Joining trade unions or other political organizations, however, are actions that expand the public sphere and create opportunities for like-minded people to connect—necessary prerequisites for an organized, long-term struggle. This is especially important for strikers because any participation would impact not only workers themselves but also their families; outreach and political education need to involve every single participant in a more comprehensive way. The student strikes of Quebec were successful only because organizers took two years to reach out to every student on campus to discuss their hardships and articulate their asks. Without sufficient time for preparation, how can a strike succeed?
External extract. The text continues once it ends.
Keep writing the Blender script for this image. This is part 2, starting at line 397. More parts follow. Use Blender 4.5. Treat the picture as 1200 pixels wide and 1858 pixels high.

Given the barriers of political participation Hongkongers have long been facing, it is no wonder that a bunch of individuals calling for strikes on their own with scarcely any preparation and organization would have resulted in failure.

Against the cruelties of colonization, Hongkongers must liberate themselves

After the Umbrella Revolution, the anti-extradition bill movement once again destroyed the idea of Hong Kong as a single-mindedly economically driven city. Its participants have written a new chapter in the city’s unfolding history of public politics. The failure of the strikes cannot be simplistically understood as personal moral and political shortcomings, but a deep erosion of union power and class consciousness founded upon restrictive structures of colonial control.

“Liberate Hong Kong, The Revolution of Our Times” is not just any chant; it is an idea rooted in a decolonial politics. This “revolution of our times” should take the next step to untether the humanity of the Hongkonger from the instincts and motives of economification, while people reenter the public arena of politics to connect with and organize with one another. Let’s solve our problems together in a revolution that no longer shies away from political consciousness.